I love my new toenail polish. I notice my feet and I remember how much I like them. I like my feet. They have been the one thing about my body that I've consistently liked. It feels good to have something other than pink sparkle on my toes. I'm concentrating on my toes, looking at them so long, they almost become alien. Two friends of mine are having babies soon. One of them already has a two year old son, who is beautiful and smart. The other friend got married six months after I did. She's due in six months. I haven't felt this close and this far from grown up, ever. All of my friends are married. They're having kids and becoming entirely different people. Change has to happen, and it's interesting to see what is changing. One of my friends, J., said that I'd lost my edge. I didn't agree with him initially because I felt the same. It wasn't until later that I realized I had lost a bit of my edge simply because I didn't need it to protect me anymore. I'd finally met someone who was doing it all for me. I didn't ever realize I'd stop protecting myself, that I'd subconsciously given my husband permission to do so, and that I could let him do it without worrying that he wouldn't do a good job.

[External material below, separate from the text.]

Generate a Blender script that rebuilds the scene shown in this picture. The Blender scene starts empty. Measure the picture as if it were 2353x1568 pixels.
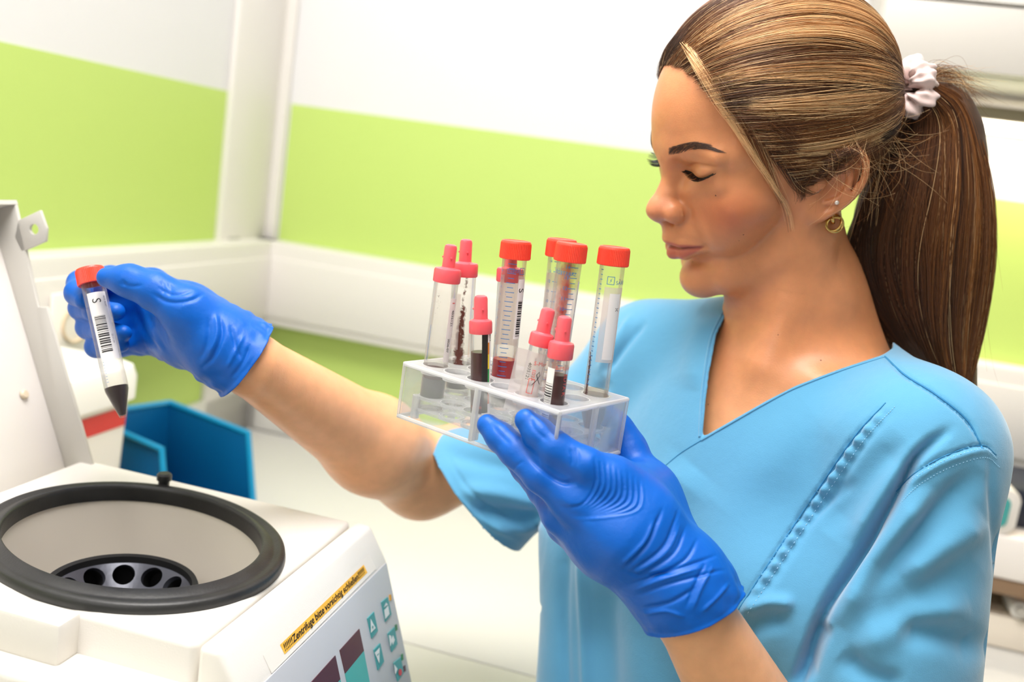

Marriage isn't the only thing that causes change. Time. Age. Sensibility. Even if you don't change as a result of new things in your own life, you are forced to change because of the people around you. My friends no longer had me all to themselves. My mom was no longer the strongest voice in my life. They had to adapt. So what's the biggest change you've had to make? What's the biggest change someone has made because of you? What was the biggest influence for change in your life?
When I look at my feet, I'm glad I still like them. My body is changing because I'm getting older, my metabolism is slowing down and my sedentary lifestyle and mediocre eating habits are getting the better of the rest of my body. I am trying to honor my body and live a good, long life (I still intend to enjoy it) by exercising and changing my diet. But my feet are still pretty. The green polish is radiant on my toes. They are pretty and I'm glad that hasn't changed.